SET EXERCISE - Go through the listing and write out all of it exactly.

RAW DATA -
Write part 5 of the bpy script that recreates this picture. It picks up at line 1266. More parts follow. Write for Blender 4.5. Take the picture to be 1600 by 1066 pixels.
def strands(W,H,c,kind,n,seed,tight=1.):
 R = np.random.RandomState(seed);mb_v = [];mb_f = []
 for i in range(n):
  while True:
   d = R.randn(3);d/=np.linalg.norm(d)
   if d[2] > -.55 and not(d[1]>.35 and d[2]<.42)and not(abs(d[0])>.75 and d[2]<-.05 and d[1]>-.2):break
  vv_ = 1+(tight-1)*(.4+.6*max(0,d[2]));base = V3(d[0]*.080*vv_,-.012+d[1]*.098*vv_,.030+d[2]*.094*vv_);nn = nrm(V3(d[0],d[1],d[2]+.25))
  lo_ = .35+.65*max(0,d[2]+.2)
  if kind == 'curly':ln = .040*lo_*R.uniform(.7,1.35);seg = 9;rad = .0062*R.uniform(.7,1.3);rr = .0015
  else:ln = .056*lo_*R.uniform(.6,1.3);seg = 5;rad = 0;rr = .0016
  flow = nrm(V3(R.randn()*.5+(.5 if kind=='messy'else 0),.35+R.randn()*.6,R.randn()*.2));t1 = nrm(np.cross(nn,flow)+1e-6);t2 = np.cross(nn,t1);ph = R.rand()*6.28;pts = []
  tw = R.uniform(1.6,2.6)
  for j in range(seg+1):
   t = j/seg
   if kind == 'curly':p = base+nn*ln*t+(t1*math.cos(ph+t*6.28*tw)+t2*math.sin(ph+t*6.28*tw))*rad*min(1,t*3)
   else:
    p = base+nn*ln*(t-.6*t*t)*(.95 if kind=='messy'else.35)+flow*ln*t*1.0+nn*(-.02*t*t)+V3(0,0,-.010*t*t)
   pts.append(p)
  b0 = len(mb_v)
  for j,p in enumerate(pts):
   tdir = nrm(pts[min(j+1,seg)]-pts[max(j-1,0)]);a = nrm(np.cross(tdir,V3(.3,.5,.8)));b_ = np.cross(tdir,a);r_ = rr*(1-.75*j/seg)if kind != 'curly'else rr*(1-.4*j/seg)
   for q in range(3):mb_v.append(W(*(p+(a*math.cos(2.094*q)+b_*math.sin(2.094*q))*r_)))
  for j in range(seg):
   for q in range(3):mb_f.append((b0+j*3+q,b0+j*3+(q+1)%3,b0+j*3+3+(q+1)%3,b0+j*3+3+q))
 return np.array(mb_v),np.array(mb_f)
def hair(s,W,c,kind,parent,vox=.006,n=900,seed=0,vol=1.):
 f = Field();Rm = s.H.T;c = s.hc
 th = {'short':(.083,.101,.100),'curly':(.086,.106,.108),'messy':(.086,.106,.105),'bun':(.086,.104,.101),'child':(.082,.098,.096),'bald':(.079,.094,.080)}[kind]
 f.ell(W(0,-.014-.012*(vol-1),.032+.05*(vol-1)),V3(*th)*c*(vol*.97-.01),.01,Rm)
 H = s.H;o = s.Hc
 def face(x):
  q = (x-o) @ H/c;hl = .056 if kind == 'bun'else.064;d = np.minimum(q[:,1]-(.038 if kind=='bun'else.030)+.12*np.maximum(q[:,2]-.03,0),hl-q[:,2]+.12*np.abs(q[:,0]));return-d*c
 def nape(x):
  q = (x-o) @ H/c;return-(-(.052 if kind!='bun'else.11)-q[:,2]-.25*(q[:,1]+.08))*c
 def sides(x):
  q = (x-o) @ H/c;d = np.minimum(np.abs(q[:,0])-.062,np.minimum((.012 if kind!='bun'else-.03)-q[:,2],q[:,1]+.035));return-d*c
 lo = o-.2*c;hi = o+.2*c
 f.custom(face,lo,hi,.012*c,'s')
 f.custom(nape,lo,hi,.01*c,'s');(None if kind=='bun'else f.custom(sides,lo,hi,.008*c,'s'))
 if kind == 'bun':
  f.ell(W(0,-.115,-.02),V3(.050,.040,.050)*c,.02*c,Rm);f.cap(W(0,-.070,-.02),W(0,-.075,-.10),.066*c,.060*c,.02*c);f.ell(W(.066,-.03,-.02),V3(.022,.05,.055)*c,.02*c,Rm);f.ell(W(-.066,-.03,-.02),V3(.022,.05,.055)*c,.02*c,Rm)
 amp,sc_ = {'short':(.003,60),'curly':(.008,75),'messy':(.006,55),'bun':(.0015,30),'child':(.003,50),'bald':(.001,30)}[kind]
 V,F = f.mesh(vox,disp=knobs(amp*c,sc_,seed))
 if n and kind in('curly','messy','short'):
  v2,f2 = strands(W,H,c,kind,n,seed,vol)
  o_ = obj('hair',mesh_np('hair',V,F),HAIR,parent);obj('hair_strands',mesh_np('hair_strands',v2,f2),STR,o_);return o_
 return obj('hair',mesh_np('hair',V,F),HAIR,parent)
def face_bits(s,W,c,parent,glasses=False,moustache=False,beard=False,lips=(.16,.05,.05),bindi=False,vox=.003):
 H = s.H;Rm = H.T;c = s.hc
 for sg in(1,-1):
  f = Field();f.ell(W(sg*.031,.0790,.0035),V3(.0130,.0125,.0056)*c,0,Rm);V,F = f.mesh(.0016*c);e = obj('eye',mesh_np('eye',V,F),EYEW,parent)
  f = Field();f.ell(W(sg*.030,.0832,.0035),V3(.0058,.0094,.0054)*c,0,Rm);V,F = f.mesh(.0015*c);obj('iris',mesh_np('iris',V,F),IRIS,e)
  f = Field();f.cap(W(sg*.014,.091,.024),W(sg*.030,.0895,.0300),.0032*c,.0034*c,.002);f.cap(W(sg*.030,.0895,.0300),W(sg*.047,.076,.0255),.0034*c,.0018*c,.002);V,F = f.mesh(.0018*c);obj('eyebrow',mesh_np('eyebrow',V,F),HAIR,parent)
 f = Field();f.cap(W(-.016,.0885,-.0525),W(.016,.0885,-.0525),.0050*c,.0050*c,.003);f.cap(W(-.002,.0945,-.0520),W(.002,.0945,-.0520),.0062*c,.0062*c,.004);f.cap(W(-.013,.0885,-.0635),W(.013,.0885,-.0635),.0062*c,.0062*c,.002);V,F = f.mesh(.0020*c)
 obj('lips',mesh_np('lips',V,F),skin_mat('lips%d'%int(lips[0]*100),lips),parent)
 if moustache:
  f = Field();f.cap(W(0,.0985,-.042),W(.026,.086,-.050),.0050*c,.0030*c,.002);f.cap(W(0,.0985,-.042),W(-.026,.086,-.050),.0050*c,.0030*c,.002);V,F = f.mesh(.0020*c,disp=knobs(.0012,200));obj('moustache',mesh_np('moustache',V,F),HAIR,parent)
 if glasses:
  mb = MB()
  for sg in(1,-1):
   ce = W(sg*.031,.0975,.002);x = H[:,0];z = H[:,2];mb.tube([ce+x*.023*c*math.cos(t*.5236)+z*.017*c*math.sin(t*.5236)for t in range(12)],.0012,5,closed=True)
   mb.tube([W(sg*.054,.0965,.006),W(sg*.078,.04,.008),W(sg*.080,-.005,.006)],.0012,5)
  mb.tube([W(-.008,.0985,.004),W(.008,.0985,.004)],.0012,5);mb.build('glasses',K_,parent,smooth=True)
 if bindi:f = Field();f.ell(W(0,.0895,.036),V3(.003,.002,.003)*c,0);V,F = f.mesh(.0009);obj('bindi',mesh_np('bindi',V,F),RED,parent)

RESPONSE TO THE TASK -
Write part 5 of the bpy script that recreates this picture. It picks up at line 1266. More parts follow. Write for Blender 4.5. Take the picture to be 1600 by 1066 pixels.
def strands(W,H,c,kind,n,seed,tight=1.):
 R = np.random.RandomState(seed);mb_v = [];mb_f = []
 for i in range(n):
  while True:
   d = R.randn(3);d/=np.linalg.norm(d)
   if d[2] > -.55 and not(d[1]>.35 and d[2]<.42)and not(abs(d[0])>.75 and d[2]<-.05 and d[1]>-.2):break
  vv_ = 1+(tight-1)*(.4+.6*max(0,d[2]));base = V3(d[0]*.080*vv_,-.012+d[1]*.098*vv_,.030+d[2]*.094*vv_);nn = nrm(V3(d[0],d[1],d[2]+.25))
  lo_ = .35+.65*max(0,d[2]+.2)
  if kind == 'curly':ln = .040*lo_*R.uniform(.7,1.35);seg = 9;rad = .0062*R.uniform(.7,1.3);rr = .0015
  else:ln = .056*lo_*R.uniform(.6,1.3);seg = 5;rad = 0;rr = .0016
  flow = nrm(V3(R.randn()*.5+(.5 if kind=='messy'else 0),.35+R.randn()*.6,R.randn()*.2));t1 = nrm(np.cross(nn,flow)+1e-6);t2 = np.cross(nn,t1);ph = R.rand()*6.28;pts = []
  tw = R.uniform(1.6,2.6)
  for j in range(seg+1):
   t = j/seg
   if kind == 'curly':p = base+nn*ln*t+(t1*math.cos(ph+t*6.28*tw)+t2*math.sin(ph+t*6.28*tw))*rad*min(1,t*3)
   else:
    p = base+nn*ln*(t-.6*t*t)*(.95 if kind=='messy'else.35)+flow*ln*t*1.0+nn*(-.02*t*t)+V3(0,0,-.010*t*t)
   pts.append(p)
  b0 = len(mb_v)
  for j,p in enumerate(pts):
   tdir = nrm(pts[min(j+1,seg)]-pts[max(j-1,0)]);a = nrm(np.cross(tdir,V3(.3,.5,.8)));b_ = np.cross(tdir,a);r_ = rr*(1-.75*j/seg)if kind != 'curly'else rr*(1-.4*j/seg)
   for q in range(3):mb_v.append(W(*(p+(a*math.cos(2.094*q)+b_*math.sin(2.094*q))*r_)))
  for j in range(seg):
   for q in range(3):mb_f.append((b0+j*3+q,b0+j*3+(q+1)%3,b0+j*3+3+(q+1)%3,b0+j*3+3+q))
 return np.array(mb_v),np.array(mb_f)
def hair(s,W,c,kind,parent,vox=.006,n=900,seed=0,vol=1.):
 f = Field();Rm = s.H.T;c = s.hc
 th = {'short':(.083,.101,.100),'curly':(.086,.106,.108),'messy':(.086,.106,.105),'bun':(.086,.104,.101),'child':(.082,.098,.096),'bald':(.079,.094,.080)}[kind]
 f.ell(W(0,-.014-.012*(vol-1),.032+.05*(vol-1)),V3(*th)*c*(vol*.97-.01),.01,Rm)
 H = s.H;o = s.Hc
 def face(x):
  q = (x-o) @ H/c;hl = .056 if kind == 'bun'else.064;d = np.minimum(q[:,1]-(.038 if kind=='bun'else.030)+.12*np.maximum(q[:,2]-.03,0),hl-q[:,2]+.12*np.abs(q[:,0]));return-d*c
 def nape(x):
  q = (x-o) @ H/c;return-(-(.052 if kind!='bun'else.11)-q[:,2]-.25*(q[:,1]+.08))*c
 def sides(x):
  q = (x-o) @ H/c;d = np.minimum(np.abs(q[:,0])-.062,np.minimum((.012 if kind!='bun'else-.03)-q[:,2],q[:,1]+.035));return-d*c
 lo = o-.2*c;hi = o+.2*c
 f.custom(face,lo,hi,.012*c,'s')
 f.custom(nape,lo,hi,.01*c,'s');(None if kind=='bun'else f.custom(sides,lo,hi,.008*c,'s'))
 if kind == 'bun':
  f.ell(W(0,-.115,-.02),V3(.050,.040,.050)*c,.02*c,Rm);f.cap(W(0,-.070,-.02),W(0,-.075,-.10),.066*c,.060*c,.02*c);f.ell(W(.066,-.03,-.02),V3(.022,.05,.055)*c,.02*c,Rm);f.ell(W(-.066,-.03,-.02),V3(.022,.05,.055)*c,.02*c,Rm)
 amp,sc_ = {'short':(.003,60),'curly':(.008,75),'messy':(.006,55),'bun':(.0015,30),'child':(.003,50),'bald':(.001,30)}[kind]
 V,F = f.mesh(vox,disp=knobs(amp*c,sc_,seed))
 if n and kind in('curly','messy','short'):
  v2,f2 = strands(W,H,c,kind,n,seed,vol)
  o_ = obj('hair',mesh_np('hair',V,F),HAIR,parent);obj('hair_strands',mesh_np('hair_strands',v2,f2),STR,o_);return o_
 return obj('hair',mesh_np('hair',V,F),HAIR,parent)
def face_bits(s,W,c,parent,glasses=False,moustache=False,beard=False,lips=(.16,.05,.05),bindi=False,vox=.003):
 H = s.H;Rm = H.T;c = s.hc
 for sg in(1,-1):
  f = Field();f.ell(W(sg*.031,.0790,.0035),V3(.0130,.0125,.0056)*c,0,Rm);V,F = f.mesh(.0016*c);e = obj('eye',mesh_np('eye',V,F),EYEW,parent)
  f = Field();f.ell(W(sg*.030,.0832,.0035),V3(.0058,.0094,.0054)*c,0,Rm);V,F = f.mesh(.0015*c);obj('iris',mesh_np('iris',V,F),IRIS,e)
  f = Field();f.cap(W(sg*.014,.091,.024),W(sg*.030,.0895,.0300),.0032*c,.0034*c,.002);f.cap(W(sg*.030,.0895,.0300),W(sg*.047,.076,.0255),.0034*c,.0018*c,.002);V,F = f.mesh(.0018*c);obj('eyebrow',mesh_np('eyebrow',V,F),HAIR,parent)
 f = Field();f.cap(W(-.016,.0885,-.0525),W(.016,.0885,-.0525),.0050*c,.0050*c,.003);f.cap(W(-.002,.0945,-.0520),W(.002,.0945,-.0520),.0062*c,.0062*c,.004);f.cap(W(-.013,.0885,-.0635),W(.013,.0885,-.0635),.0062*c,.0062*c,.002);V,F = f.mesh(.0020*c)
 obj('lips',mesh_np('lips',V,F),skin_mat('lips%d'%int(lips[0]*100),lips),parent)
 if moustache:
  f = Field();f.cap(W(0,.0985,-.042),W(.026,.086,-.050),.0050*c,.0030*c,.002);f.cap(W(0,.0985,-.042),W(-.026,.086,-.050),.0050*c,.0030*c,.002);V,F = f.mesh(.0020*c,disp=knobs(.0012,200));obj('moustache',mesh_np('moustache',V,F),HAIR,parent)
 if glasses:
  mb = MB()
  for sg in(1,-1):
   ce = W(sg*.031,.0975,.002);x = H[:,0];z = H[:,2];mb.tube([ce+x*.023*c*math.cos(t*.5236)+z*.017*c*math.sin(t*.5236)for t in range(12)],.0012,5,closed=True)
   mb.tube([W(sg*.054,.0965,.006),W(sg*.078,.04,.008),W(sg*.080,-.005,.006)],.0012,5)
  mb.tube([W(-.008,.0985,.004),W(.008,.0985,.004)],.0012,5);mb.build('glasses',K_,parent,smooth=True)
 if bindi:f = Field();f.ell(W(0,.0895,.036),V3(.003,.002,.003)*c,0);V,F = f.mesh(.0009);obj('bindi',mesh_np('bindi',V,F),RED,parent)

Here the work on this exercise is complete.